In seiner Dachstube entwickelt der niederländische Fernsehreparaturtechniker und Computeramateur Jan Sloot ein revolutionäres Verfahren, das die Elektronikindustrie völlig auf den Kopf stellen würde. Einen ganzen Videofilm im Speicher von 1 Kilobyte unterbringen – unmöglich, oder?

Fachleute sind überzeugt, dass Sloots Erfindung Milliarden wert ist. Doch zwei Tage, bevor das große Geschäft abgeschlossen werden soll, fällt der Erfinder auf seiner Terrasse tot um: Herzinfarkt. Fieberhaft sucht man nach seinem Supercode, doch das Bankschließfach mit den Unterlagen – ist leer! Ein Riesenschwindel?

_Der Autor_

Der Niederländer Eric Smit, geboren 1967, bereiste einige Jahre lang als professioneller Squash-Spieler die Welt. Danach machte er seinen Abschluss in Wirtschaftswissenschaften und begann ein neues Leben als Journalist, zuletzt als stellvertretender Chefredakteur von „Quote“, einem Trendmagazin für Geschäftsleute. Vier Jahre hat er für dieses Buch recherchiert. (Verlagsinfo)

_Inhalte_

Die Story mutet an wie ein Spannungsroman und sollte vielleicht wie ein solcher erzählt werden. Wie konnte ein völlig unbekannter holländischer Fernseh- und Computerspezialist Silicon Valley in Aufregung versetzen und einen Top-Manager vom Weltkonzern Philips abwerben?
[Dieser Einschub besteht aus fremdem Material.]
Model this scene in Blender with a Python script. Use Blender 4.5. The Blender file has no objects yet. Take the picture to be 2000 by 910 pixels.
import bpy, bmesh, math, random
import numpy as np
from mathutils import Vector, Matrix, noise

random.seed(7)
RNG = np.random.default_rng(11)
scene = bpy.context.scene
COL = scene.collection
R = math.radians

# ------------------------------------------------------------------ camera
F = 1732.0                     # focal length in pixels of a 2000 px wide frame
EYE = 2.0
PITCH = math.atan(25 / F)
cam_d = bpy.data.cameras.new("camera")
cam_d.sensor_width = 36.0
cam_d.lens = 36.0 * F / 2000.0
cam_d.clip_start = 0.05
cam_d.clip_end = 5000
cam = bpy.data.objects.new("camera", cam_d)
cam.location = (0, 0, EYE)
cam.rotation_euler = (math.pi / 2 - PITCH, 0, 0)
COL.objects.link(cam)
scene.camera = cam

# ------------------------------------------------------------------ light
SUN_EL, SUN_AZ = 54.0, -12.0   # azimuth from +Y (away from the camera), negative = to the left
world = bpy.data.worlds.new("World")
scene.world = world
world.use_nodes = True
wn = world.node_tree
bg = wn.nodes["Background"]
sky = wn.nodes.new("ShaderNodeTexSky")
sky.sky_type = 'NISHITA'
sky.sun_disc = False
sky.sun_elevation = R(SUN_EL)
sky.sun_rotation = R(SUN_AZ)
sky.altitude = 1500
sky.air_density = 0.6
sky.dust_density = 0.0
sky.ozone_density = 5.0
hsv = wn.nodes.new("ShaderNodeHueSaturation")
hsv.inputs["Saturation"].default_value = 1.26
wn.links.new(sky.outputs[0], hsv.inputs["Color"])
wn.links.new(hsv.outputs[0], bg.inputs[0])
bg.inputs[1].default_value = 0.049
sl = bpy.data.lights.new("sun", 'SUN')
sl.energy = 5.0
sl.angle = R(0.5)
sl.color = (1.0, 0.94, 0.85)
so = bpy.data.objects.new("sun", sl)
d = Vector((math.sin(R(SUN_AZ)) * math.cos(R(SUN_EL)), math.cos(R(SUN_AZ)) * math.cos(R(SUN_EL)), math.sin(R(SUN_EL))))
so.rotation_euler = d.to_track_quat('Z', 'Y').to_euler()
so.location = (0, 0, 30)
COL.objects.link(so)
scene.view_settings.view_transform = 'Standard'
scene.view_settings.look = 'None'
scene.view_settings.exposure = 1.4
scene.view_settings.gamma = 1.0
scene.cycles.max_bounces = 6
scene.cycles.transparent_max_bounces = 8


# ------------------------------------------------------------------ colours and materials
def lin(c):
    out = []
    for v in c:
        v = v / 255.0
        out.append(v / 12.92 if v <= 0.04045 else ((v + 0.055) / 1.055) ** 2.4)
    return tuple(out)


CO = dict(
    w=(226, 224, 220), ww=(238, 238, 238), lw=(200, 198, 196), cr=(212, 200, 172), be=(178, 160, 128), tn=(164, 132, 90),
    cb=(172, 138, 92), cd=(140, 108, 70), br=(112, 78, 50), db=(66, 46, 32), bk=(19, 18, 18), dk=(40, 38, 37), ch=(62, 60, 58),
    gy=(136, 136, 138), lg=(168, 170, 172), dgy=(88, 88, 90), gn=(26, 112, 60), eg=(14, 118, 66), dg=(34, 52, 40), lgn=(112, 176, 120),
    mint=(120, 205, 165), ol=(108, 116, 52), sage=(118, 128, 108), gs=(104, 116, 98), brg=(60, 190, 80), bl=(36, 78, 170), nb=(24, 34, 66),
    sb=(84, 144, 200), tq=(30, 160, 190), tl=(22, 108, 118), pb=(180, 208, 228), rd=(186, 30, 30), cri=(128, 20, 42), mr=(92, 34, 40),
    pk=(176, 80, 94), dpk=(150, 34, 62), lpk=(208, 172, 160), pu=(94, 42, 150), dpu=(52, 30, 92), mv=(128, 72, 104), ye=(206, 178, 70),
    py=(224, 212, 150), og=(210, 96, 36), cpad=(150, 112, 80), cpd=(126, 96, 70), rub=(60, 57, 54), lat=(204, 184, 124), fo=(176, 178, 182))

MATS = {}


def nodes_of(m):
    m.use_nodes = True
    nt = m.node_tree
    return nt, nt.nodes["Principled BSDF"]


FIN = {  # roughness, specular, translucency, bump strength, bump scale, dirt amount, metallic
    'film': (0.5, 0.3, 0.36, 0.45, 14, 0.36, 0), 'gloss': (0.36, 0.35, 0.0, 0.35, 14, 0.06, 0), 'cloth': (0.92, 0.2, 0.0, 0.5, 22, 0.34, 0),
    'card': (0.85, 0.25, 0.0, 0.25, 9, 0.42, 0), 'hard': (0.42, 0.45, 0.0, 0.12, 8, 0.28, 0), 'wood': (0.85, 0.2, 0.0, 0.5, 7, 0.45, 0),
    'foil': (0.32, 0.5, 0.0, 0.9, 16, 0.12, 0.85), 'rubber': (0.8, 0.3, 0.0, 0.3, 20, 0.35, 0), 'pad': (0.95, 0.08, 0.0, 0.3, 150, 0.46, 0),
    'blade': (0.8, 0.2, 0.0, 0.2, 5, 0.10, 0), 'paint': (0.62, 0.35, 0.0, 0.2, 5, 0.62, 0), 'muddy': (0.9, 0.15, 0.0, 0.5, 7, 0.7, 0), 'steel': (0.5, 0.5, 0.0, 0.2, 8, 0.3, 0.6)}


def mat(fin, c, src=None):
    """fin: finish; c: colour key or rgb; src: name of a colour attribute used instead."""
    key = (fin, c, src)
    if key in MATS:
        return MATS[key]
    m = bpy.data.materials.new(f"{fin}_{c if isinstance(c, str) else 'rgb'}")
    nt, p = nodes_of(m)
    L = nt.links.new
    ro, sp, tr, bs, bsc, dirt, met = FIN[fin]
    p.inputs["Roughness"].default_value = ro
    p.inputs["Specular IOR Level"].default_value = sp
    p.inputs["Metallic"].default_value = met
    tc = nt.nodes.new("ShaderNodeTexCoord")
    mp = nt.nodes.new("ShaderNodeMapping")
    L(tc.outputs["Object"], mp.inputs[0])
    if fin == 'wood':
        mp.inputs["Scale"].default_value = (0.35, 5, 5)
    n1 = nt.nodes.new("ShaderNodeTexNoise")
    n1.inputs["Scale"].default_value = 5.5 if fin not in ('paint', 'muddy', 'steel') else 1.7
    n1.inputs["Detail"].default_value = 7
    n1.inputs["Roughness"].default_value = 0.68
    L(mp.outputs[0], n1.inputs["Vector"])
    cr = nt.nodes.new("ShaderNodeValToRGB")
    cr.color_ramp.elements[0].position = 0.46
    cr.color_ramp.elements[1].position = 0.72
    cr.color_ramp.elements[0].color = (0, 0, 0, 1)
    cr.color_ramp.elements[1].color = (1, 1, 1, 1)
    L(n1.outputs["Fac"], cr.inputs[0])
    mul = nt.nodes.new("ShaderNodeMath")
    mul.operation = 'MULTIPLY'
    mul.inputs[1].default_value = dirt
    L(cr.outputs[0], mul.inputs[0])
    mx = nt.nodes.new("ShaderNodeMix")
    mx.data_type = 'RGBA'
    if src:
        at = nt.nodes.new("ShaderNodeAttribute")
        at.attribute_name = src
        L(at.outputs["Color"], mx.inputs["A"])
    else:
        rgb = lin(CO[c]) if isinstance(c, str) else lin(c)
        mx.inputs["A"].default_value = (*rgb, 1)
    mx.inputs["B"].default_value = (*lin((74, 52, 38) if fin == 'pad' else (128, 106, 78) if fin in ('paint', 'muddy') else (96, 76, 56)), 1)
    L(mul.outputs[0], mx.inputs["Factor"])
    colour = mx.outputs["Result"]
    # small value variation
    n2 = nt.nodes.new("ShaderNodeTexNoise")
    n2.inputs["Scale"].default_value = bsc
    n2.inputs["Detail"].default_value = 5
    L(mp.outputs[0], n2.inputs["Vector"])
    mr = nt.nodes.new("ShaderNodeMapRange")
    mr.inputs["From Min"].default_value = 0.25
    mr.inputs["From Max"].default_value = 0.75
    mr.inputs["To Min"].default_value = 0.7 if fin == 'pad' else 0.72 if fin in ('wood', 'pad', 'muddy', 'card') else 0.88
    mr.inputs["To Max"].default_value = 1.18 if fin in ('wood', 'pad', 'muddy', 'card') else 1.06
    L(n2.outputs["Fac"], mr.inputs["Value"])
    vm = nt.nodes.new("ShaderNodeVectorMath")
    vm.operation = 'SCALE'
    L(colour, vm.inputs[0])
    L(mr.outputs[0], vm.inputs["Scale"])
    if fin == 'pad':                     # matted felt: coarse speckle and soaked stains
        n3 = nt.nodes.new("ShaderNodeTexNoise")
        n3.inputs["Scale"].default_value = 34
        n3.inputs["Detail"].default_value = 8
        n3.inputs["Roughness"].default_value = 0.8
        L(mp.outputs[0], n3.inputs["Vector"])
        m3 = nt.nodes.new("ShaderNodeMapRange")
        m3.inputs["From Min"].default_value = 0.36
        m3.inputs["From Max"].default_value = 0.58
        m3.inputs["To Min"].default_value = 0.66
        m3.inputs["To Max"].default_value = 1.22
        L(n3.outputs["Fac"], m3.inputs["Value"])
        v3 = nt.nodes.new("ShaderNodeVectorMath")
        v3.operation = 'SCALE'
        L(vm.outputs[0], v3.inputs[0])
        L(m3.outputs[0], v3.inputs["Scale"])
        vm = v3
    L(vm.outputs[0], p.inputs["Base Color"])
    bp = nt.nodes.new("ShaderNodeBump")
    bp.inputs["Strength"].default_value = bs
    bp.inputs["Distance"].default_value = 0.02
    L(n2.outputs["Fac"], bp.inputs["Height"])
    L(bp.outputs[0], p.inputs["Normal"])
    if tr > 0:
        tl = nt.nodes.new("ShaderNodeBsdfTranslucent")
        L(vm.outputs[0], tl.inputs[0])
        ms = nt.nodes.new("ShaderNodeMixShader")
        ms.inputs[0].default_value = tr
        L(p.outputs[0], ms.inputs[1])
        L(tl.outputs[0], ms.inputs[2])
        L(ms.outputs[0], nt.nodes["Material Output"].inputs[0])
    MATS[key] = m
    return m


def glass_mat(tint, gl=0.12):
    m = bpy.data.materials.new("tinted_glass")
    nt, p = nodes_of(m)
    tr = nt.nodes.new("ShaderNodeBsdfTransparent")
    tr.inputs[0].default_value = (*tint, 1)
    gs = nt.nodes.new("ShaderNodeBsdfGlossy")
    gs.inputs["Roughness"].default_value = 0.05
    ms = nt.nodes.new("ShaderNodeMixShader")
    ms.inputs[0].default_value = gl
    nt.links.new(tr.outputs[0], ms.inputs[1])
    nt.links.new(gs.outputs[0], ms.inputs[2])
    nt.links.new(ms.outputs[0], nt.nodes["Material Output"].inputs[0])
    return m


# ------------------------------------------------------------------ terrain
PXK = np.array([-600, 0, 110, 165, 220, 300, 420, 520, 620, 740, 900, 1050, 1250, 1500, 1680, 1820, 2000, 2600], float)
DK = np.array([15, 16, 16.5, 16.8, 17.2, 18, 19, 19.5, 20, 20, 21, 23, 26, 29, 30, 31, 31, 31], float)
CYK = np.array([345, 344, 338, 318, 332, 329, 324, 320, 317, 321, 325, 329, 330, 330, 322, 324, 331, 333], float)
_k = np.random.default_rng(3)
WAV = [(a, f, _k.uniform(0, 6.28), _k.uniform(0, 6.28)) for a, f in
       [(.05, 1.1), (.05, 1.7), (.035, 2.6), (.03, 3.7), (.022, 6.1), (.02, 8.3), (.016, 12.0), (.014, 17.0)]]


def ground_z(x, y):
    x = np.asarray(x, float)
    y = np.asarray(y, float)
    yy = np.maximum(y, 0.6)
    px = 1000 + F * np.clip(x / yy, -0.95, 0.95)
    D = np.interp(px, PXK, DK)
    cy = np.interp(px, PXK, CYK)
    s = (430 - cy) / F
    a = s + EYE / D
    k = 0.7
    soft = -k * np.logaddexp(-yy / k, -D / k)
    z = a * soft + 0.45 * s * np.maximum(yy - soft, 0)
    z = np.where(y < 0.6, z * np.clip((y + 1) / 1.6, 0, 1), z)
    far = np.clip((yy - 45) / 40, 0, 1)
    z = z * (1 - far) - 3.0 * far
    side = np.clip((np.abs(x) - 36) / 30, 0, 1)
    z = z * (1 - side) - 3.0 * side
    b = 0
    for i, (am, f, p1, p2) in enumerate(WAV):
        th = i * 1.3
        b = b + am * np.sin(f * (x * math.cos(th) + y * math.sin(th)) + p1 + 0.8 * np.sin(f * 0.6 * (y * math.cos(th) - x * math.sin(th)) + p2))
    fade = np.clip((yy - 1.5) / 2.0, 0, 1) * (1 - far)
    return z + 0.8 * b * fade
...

Jan Sloot wuchs auf dem platten Land in Groningen auf. Durch verschiedene Umstände wurde er ein Eigenbrötler, der am liebsten mit Elektronik hantierte und schon mit seinem selbstgebauten Radiosender die Nachbarn belästigte. Die Polizei nahm ihm das Gerät sofort wieder weg. Fortan passte er auf, dass ihm niemand jemals wieder etwas, was er geschaffen hatte, wegnahm. Das sollte verhängnisvolle Folgen haben.

Da er als Fernsehraparateur viel zu tun hatte, verfiel er auf die Idee, eine Datenbank – eine Knowledge Base – mit allen Lösungen zur Reparatur von Fernsehgeräten zu schreiben. Diese könnte er dann an Fernsehhändler usw. vertreiben, ja, sogar ein Netzwerk aufbauen, um die neuesten Lösungen zu verbreiten. RepaBase, wie das Produkt heißen sollte, stieß jedoch auf diverse Probleme und wurde nie fertig. Aber etwas Gutes entstand daraus: das Sloot Digital Coding System (SDCS), mit dem die Datenübertragung möglichst wirtschaftlich erfolgen sollte.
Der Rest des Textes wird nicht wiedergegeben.